• Task input:
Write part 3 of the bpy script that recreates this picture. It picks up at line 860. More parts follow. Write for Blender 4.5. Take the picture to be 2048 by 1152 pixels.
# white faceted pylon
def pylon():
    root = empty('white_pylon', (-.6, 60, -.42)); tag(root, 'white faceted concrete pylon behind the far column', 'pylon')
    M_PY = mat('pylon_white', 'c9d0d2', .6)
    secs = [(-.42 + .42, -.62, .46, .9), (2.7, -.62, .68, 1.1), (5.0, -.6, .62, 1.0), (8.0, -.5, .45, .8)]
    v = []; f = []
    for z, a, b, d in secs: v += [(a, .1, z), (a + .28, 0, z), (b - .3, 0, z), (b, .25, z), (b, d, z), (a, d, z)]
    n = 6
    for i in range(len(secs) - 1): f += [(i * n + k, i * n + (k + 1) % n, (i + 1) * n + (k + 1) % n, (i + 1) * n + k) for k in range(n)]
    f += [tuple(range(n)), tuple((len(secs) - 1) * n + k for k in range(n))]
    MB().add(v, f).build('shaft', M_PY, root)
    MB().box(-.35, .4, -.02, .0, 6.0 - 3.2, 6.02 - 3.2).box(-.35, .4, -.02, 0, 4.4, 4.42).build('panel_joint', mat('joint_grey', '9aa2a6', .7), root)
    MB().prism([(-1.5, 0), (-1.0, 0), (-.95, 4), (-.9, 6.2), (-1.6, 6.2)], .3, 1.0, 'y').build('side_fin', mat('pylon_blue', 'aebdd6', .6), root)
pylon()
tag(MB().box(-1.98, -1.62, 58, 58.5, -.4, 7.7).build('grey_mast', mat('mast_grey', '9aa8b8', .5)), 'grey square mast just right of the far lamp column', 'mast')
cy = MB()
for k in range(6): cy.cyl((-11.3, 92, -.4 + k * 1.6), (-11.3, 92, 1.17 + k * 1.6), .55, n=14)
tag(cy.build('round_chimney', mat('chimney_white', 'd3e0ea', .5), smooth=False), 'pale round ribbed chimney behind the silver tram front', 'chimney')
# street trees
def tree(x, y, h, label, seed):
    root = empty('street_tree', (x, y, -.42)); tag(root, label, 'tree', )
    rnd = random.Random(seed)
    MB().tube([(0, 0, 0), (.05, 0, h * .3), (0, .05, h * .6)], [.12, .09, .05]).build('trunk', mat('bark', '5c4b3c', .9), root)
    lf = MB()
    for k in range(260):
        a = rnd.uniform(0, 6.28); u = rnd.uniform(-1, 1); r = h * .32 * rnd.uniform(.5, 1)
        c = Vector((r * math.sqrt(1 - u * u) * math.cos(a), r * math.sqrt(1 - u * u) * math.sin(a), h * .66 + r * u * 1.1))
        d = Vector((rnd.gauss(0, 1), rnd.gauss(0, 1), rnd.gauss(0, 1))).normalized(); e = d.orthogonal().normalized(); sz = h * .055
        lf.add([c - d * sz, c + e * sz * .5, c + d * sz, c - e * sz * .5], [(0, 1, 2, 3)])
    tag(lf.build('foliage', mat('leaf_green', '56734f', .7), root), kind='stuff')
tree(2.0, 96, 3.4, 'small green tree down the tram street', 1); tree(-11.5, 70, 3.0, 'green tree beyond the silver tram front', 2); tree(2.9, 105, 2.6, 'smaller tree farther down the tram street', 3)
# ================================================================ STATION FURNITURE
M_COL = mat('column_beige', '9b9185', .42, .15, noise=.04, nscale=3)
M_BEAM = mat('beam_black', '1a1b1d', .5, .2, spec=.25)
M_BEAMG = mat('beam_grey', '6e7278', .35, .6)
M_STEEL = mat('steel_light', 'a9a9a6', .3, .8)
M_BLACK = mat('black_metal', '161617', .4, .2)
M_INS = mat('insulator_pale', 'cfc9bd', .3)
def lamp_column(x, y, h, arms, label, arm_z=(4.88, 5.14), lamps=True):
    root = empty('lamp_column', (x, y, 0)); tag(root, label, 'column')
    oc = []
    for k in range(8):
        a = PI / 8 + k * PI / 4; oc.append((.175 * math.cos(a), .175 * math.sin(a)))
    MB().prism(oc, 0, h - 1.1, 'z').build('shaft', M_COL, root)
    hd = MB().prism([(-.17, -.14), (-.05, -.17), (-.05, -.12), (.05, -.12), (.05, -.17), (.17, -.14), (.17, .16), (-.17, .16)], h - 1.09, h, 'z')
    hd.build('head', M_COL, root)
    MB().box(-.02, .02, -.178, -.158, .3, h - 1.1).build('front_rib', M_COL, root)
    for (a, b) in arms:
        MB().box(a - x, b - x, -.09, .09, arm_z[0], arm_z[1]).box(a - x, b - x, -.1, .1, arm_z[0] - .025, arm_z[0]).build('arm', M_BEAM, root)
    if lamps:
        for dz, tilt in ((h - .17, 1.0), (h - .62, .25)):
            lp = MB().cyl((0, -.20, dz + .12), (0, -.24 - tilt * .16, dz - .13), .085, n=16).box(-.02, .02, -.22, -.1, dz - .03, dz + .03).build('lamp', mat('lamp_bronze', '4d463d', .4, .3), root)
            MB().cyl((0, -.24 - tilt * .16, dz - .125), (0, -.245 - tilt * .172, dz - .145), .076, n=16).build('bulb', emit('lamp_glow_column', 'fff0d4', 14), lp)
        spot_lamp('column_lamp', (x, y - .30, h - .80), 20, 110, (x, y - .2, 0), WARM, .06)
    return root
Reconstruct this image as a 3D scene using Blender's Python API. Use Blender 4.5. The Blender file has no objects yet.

• Your instructions: Your answer should be one number: the count of lines in the data above that include the word "this".

• The output: 2